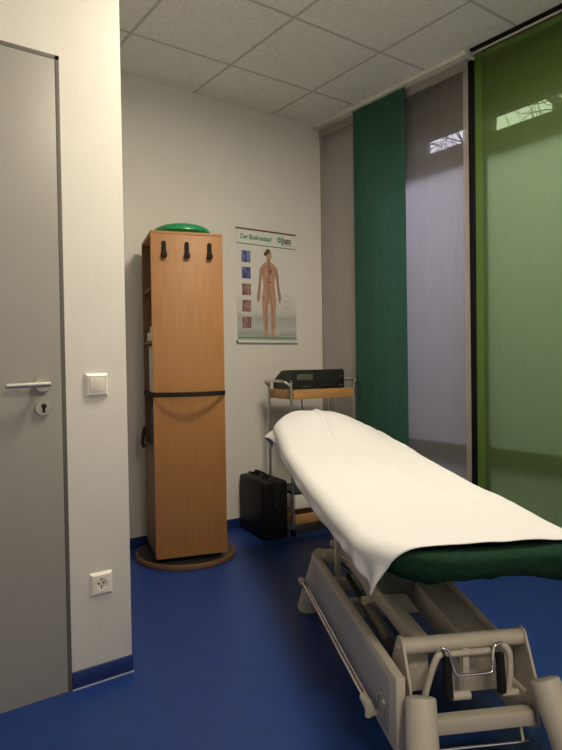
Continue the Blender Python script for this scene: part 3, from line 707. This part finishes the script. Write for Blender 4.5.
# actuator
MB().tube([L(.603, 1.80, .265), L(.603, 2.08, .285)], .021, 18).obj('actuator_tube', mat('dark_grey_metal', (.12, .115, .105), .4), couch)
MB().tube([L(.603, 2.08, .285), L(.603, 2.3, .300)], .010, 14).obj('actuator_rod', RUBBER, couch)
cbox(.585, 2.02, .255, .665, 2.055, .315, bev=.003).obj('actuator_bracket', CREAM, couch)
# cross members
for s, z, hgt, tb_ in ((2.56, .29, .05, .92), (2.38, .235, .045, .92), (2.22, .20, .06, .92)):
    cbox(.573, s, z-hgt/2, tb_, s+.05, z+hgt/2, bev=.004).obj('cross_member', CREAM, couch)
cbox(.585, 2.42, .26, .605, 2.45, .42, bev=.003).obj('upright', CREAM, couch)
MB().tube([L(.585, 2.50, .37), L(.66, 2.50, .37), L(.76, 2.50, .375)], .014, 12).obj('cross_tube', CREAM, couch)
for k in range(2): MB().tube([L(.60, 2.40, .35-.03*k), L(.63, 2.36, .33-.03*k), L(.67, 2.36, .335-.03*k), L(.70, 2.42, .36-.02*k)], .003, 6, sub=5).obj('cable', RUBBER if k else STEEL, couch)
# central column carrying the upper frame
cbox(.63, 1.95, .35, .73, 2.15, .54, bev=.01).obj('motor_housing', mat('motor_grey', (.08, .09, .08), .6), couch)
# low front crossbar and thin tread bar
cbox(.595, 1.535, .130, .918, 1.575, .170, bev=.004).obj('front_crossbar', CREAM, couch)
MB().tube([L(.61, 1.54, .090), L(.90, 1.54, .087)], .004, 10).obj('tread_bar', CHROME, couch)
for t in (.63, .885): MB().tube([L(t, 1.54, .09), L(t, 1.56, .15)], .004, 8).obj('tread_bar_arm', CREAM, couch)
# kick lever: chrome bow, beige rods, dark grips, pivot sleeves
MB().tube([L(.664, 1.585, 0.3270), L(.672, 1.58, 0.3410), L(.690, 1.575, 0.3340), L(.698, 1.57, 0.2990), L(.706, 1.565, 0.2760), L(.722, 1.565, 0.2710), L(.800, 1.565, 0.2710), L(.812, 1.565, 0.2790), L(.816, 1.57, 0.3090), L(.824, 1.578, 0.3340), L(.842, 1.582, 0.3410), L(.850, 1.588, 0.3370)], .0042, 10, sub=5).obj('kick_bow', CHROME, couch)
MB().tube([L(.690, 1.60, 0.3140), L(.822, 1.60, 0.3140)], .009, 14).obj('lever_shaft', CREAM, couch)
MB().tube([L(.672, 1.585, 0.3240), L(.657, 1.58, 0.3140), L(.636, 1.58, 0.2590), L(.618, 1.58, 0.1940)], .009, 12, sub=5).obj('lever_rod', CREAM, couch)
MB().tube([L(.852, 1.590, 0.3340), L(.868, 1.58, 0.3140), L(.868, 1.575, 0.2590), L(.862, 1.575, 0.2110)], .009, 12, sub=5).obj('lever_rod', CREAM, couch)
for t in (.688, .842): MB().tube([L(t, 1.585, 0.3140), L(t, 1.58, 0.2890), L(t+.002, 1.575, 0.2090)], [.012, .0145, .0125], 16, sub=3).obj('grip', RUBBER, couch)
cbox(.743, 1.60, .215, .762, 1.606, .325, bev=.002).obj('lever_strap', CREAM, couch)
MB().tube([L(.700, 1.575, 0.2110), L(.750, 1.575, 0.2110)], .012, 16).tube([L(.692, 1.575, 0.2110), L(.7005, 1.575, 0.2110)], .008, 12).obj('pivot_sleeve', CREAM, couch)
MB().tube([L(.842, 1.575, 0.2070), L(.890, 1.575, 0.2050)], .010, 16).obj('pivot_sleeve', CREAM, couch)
...
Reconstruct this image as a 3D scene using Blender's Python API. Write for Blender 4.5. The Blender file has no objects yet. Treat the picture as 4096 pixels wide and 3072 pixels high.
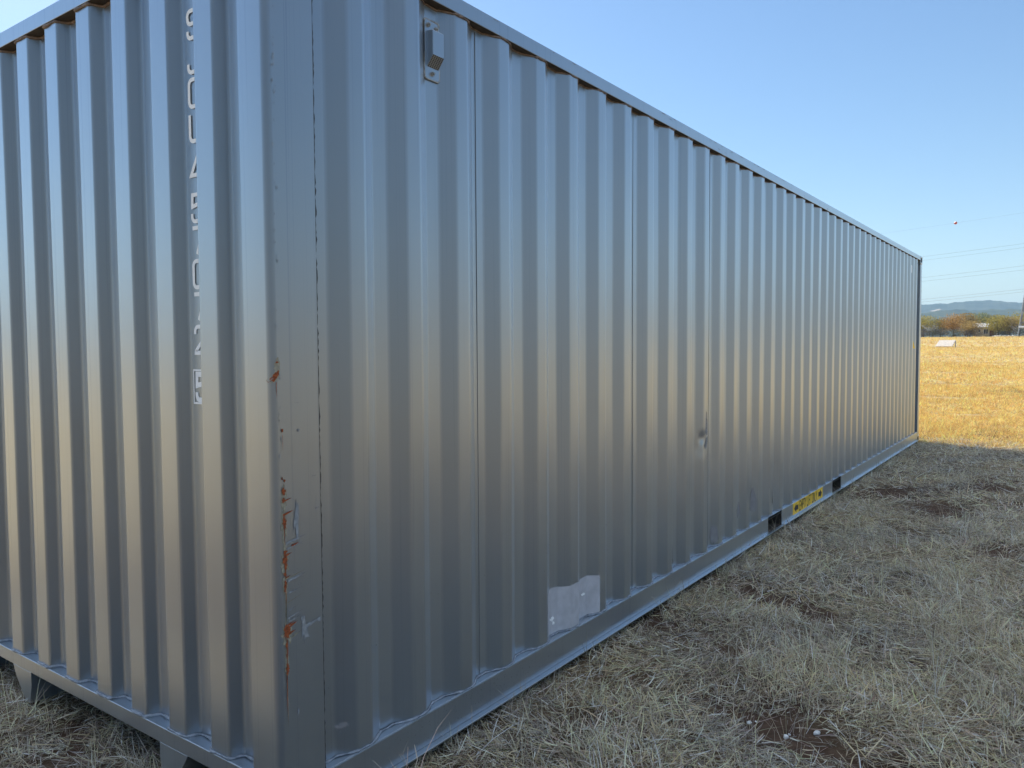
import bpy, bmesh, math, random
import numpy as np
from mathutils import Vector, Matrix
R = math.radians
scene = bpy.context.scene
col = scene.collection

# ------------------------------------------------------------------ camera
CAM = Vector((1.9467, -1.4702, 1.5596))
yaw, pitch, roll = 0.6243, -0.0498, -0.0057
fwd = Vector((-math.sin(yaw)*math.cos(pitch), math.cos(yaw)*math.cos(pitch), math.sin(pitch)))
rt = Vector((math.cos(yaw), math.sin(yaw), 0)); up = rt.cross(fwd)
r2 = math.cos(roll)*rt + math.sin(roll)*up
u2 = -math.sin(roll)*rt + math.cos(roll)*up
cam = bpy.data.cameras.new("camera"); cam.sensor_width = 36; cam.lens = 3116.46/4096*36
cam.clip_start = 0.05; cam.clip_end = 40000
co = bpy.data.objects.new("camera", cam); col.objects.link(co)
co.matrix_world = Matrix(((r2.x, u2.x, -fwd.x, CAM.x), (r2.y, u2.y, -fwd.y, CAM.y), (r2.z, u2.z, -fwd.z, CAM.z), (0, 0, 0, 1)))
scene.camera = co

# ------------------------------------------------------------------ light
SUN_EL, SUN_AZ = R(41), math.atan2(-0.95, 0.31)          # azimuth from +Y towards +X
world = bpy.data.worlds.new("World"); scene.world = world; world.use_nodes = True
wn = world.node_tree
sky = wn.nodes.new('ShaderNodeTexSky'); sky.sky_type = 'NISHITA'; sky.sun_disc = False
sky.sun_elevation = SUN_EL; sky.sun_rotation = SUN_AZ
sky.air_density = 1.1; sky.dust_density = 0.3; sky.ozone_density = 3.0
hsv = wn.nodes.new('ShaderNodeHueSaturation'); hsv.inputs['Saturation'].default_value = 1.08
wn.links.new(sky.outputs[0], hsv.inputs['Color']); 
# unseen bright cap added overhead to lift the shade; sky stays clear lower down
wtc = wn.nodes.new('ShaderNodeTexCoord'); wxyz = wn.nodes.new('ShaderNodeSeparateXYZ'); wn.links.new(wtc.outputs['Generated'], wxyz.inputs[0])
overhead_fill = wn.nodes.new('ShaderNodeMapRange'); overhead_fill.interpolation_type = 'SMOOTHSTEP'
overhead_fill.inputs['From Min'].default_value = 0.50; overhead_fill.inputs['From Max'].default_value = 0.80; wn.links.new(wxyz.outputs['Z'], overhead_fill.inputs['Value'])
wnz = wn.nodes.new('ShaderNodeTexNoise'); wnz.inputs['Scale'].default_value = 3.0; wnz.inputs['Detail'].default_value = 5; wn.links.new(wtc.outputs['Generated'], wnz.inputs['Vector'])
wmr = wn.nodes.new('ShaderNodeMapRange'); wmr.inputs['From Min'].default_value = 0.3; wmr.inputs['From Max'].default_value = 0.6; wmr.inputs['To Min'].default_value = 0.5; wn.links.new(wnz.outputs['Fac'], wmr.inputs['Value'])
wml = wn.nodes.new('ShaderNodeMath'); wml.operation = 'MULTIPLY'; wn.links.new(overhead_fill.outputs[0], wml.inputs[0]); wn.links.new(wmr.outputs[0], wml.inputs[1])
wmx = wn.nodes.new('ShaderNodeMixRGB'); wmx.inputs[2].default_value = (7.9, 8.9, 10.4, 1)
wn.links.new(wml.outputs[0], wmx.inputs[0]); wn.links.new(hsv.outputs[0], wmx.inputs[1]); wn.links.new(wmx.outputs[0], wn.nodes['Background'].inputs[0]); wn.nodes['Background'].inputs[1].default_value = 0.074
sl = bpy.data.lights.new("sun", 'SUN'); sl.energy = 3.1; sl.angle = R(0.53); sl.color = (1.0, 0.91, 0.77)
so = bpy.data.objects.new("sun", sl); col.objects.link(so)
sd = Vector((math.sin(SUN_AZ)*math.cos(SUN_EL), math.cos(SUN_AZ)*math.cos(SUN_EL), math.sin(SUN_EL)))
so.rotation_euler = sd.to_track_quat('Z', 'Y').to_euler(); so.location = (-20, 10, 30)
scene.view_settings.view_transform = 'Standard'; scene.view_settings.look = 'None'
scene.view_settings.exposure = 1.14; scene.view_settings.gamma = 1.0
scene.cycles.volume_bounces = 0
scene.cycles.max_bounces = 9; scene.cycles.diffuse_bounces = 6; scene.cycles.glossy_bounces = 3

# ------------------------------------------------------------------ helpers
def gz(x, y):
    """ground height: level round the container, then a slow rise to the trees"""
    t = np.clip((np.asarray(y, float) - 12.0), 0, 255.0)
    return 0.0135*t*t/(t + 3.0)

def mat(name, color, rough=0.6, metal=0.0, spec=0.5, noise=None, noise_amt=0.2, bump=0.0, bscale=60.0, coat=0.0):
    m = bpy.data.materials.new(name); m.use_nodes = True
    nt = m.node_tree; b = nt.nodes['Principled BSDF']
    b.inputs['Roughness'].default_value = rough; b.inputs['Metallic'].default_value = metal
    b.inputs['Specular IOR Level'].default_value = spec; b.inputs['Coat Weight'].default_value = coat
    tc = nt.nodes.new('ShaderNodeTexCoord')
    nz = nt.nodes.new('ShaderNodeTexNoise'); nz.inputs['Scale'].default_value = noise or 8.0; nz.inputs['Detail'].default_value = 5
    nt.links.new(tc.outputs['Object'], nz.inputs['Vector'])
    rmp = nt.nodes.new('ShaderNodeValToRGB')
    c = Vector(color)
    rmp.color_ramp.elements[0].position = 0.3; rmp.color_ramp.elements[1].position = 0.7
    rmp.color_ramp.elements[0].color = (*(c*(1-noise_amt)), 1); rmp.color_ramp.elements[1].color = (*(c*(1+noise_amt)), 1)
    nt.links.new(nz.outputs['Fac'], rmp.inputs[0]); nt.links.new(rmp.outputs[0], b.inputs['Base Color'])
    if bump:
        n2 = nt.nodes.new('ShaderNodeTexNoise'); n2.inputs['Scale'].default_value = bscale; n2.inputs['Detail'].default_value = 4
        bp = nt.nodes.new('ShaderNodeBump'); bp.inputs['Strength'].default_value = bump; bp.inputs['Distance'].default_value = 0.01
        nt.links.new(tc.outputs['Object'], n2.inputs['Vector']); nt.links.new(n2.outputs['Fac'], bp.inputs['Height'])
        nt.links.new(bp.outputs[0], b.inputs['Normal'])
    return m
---
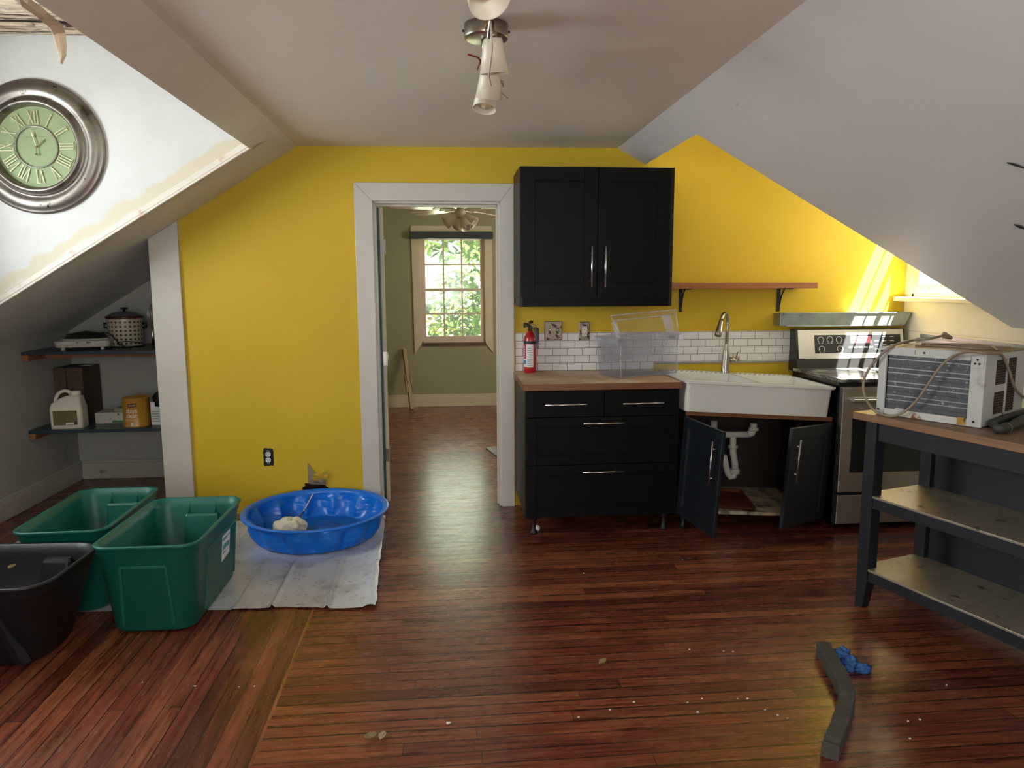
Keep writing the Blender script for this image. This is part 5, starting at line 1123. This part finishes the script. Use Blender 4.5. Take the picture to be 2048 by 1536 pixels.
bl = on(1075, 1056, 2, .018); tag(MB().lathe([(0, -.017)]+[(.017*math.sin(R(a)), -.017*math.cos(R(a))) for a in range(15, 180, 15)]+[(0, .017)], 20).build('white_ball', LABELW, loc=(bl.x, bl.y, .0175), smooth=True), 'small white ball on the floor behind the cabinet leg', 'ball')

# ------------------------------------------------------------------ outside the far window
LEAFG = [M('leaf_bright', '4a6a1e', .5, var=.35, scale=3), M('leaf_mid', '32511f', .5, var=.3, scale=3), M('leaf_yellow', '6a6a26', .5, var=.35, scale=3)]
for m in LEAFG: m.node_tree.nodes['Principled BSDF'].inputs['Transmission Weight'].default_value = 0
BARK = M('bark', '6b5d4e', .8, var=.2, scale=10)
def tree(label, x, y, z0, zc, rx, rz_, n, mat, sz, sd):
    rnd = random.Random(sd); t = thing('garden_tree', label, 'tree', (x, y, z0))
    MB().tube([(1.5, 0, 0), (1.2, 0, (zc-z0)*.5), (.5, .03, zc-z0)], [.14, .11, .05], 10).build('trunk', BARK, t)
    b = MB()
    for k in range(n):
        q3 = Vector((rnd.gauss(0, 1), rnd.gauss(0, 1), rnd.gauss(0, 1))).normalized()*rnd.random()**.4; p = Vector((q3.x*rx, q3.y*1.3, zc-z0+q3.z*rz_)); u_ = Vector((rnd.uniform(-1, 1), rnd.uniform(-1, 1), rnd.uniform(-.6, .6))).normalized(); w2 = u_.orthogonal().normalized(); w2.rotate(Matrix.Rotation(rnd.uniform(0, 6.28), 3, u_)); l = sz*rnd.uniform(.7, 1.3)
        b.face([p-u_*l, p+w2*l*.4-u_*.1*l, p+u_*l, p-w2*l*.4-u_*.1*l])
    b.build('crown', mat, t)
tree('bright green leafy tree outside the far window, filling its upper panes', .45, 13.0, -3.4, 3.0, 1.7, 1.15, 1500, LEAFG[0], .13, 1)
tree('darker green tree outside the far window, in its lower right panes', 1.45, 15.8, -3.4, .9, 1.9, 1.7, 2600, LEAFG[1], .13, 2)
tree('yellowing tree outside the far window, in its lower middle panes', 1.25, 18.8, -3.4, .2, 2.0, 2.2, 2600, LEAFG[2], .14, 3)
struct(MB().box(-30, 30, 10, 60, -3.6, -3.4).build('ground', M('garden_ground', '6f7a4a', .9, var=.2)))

| Set problem |
Return only the part of the records above that opens with the line containing "Keep writing the" and closes with the line containing "M('garden_ground', '6f7a4a', .9, var=.2)))", ends included.

| Finished task |
Keep writing the Blender script for this image. This is part 5, starting at line 1123. This part finishes the script. Use Blender 4.5. Take the picture to be 2048 by 1536 pixels.
bl = on(1075, 1056, 2, .018); tag(MB().lathe([(0, -.017)]+[(.017*math.sin(R(a)), -.017*math.cos(R(a))) for a in range(15, 180, 15)]+[(0, .017)], 20).build('white_ball', LABELW, loc=(bl.x, bl.y, .0175), smooth=True), 'small white ball on the floor behind the cabinet leg', 'ball')

# ------------------------------------------------------------------ outside the far window
LEAFG = [M('leaf_bright', '4a6a1e', .5, var=.35, scale=3), M('leaf_mid', '32511f', .5, var=.3, scale=3), M('leaf_yellow', '6a6a26', .5, var=.35, scale=3)]
for m in LEAFG: m.node_tree.nodes['Principled BSDF'].inputs['Transmission Weight'].default_value = 0
BARK = M('bark', '6b5d4e', .8, var=.2, scale=10)
def tree(label, x, y, z0, zc, rx, rz_, n, mat, sz, sd):
    rnd = random.Random(sd); t = thing('garden_tree', label, 'tree', (x, y, z0))
    MB().tube([(1.5, 0, 0), (1.2, 0, (zc-z0)*.5), (.5, .03, zc-z0)], [.14, .11, .05], 10).build('trunk', BARK, t)
    b = MB()
    for k in range(n):
        q3 = Vector((rnd.gauss(0, 1), rnd.gauss(0, 1), rnd.gauss(0, 1))).normalized()*rnd.random()**.4; p = Vector((q3.x*rx, q3.y*1.3, zc-z0+q3.z*rz_)); u_ = Vector((rnd.uniform(-1, 1), rnd.uniform(-1, 1), rnd.uniform(-.6, .6))).normalized(); w2 = u_.orthogonal().normalized(); w2.rotate(Matrix.Rotation(rnd.uniform(0, 6.28), 3, u_)); l = sz*rnd.uniform(.7, 1.3)
        b.face([p-u_*l, p+w2*l*.4-u_*.1*l, p+u_*l, p-w2*l*.4-u_*.1*l])
    b.build('crown', mat, t)
tree('bright green leafy tree outside the far window, filling its upper panes', .45, 13.0, -3.4, 3.0, 1.7, 1.15, 1500, LEAFG[0], .13, 1)
tree('darker green tree outside the far window, in its lower right panes', 1.45, 15.8, -3.4, .9, 1.9, 1.7, 2600, LEAFG[1], .13, 2)
tree('yellowing tree outside the far window, in its lower middle panes', 1.25, 18.8, -3.4, .2, 2.0, 2.2, 2600, LEAFG[2], .14, 3)
struct(MB().box(-30, 30, 10, 60, -3.6, -3.4).build('ground', M('garden_ground', '6f7a4a', .9, var=.2)))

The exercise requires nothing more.